Goal of the exercise =
Every line of the material that follows must be printed again exactly.

Data excerpt =
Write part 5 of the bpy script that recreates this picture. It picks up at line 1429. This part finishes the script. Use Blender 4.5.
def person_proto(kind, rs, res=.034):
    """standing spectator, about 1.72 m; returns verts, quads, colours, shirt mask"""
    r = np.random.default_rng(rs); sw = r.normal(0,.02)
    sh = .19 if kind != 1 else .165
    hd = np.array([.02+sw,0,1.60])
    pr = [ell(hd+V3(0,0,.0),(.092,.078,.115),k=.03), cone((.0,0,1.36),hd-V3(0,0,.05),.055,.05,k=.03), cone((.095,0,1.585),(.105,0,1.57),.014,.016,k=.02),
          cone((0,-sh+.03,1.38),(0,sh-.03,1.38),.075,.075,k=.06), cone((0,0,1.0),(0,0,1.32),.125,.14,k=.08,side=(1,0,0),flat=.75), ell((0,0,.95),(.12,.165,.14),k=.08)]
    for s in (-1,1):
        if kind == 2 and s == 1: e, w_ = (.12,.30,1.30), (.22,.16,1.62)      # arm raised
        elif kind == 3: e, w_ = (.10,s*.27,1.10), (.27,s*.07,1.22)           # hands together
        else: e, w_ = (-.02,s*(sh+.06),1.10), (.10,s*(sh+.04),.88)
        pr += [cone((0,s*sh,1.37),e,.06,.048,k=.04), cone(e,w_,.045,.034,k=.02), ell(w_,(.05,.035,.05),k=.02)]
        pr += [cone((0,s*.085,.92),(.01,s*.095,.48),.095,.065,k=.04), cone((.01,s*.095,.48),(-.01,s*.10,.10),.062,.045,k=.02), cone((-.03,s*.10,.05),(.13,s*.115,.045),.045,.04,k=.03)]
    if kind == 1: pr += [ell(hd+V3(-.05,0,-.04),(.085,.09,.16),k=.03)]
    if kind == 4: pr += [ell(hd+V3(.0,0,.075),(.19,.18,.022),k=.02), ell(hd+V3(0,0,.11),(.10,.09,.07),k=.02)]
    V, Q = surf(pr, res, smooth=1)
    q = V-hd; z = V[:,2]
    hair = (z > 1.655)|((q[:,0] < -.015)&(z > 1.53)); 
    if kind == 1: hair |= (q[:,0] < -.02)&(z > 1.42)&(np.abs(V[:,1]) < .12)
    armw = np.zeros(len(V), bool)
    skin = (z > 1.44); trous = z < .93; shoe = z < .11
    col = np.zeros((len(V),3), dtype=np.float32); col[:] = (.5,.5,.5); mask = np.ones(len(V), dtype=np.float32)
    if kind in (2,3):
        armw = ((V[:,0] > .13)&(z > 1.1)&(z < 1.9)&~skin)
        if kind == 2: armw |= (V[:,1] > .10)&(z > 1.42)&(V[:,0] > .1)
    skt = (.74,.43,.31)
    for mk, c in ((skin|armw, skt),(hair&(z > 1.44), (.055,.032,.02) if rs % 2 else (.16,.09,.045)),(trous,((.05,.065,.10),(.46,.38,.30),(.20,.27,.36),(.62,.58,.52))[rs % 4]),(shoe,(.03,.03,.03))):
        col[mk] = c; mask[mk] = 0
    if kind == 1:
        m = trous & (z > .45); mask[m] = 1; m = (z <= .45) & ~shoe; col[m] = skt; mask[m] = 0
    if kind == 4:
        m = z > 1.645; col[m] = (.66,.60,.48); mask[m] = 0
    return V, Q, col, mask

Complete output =
Write part 5 of the bpy script that recreates this picture. It picks up at line 1429. This part finishes the script. Use Blender 4.5.
def person_proto(kind, rs, res=.034):
    """standing spectator, about 1.72 m; returns verts, quads, colours, shirt mask"""
    r = np.random.default_rng(rs); sw = r.normal(0,.02)
    sh = .19 if kind != 1 else .165
    hd = np.array([.02+sw,0,1.60])
    pr = [ell(hd+V3(0,0,.0),(.092,.078,.115),k=.03), cone((.0,0,1.36),hd-V3(0,0,.05),.055,.05,k=.03), cone((.095,0,1.585),(.105,0,1.57),.014,.016,k=.02),
          cone((0,-sh+.03,1.38),(0,sh-.03,1.38),.075,.075,k=.06), cone((0,0,1.0),(0,0,1.32),.125,.14,k=.08,side=(1,0,0),flat=.75), ell((0,0,.95),(.12,.165,.14),k=.08)]
    for s in (-1,1):
        if kind == 2 and s == 1: e, w_ = (.12,.30,1.30), (.22,.16,1.62)      # arm raised
        elif kind == 3: e, w_ = (.10,s*.27,1.10), (.27,s*.07,1.22)           # hands together
        else: e, w_ = (-.02,s*(sh+.06),1.10), (.10,s*(sh+.04),.88)
        pr += [cone((0,s*sh,1.37),e,.06,.048,k=.04), cone(e,w_,.045,.034,k=.02), ell(w_,(.05,.035,.05),k=.02)]
        pr += [cone((0,s*.085,.92),(.01,s*.095,.48),.095,.065,k=.04), cone((.01,s*.095,.48),(-.01,s*.10,.10),.062,.045,k=.02), cone((-.03,s*.10,.05),(.13,s*.115,.045),.045,.04,k=.03)]
    if kind == 1: pr += [ell(hd+V3(-.05,0,-.04),(.085,.09,.16),k=.03)]
    if kind == 4: pr += [ell(hd+V3(.0,0,.075),(.19,.18,.022),k=.02), ell(hd+V3(0,0,.11),(.10,.09,.07),k=.02)]
    V, Q = surf(pr, res, smooth=1)
    q = V-hd; z = V[:,2]
    hair = (z > 1.655)|((q[:,0] < -.015)&(z > 1.53)); 
    if kind == 1: hair |= (q[:,0] < -.02)&(z > 1.42)&(np.abs(V[:,1]) < .12)
    armw = np.zeros(len(V), bool)
    skin = (z > 1.44); trous = z < .93; shoe = z < .11
    col = np.zeros((len(V),3), dtype=np.float32); col[:] = (.5,.5,.5); mask = np.ones(len(V), dtype=np.float32)
    if kind in (2,3):
        armw = ((V[:,0] > .13)&(z > 1.1)&(z < 1.9)&~skin)
        if kind == 2: armw |= (V[:,1] > .10)&(z > 1.42)&(V[:,0] > .1)
    skt = (.74,.43,.31)
    for mk, c in ((skin|armw, skt),(hair&(z > 1.44), (.055,.032,.02) if rs % 2 else (.16,.09,.045)),(trous,((.05,.065,.10),(.46,.38,.30),(.20,.27,.36),(.62,.58,.52))[rs % 4]),(shoe,(.03,.03,.03))):
        col[mk] = c; mask[mk] = 0
    if kind == 1:
        m = trous & (z > .45); mask[m] = 1; m = (z <= .45) & ~shoe; col[m] = skt; mask[m] = 0
    if kind == 4:
        m = z > 1.645; col[m] = (.66,.60,.48); mask[m] = 0
    return V, Q, col, mask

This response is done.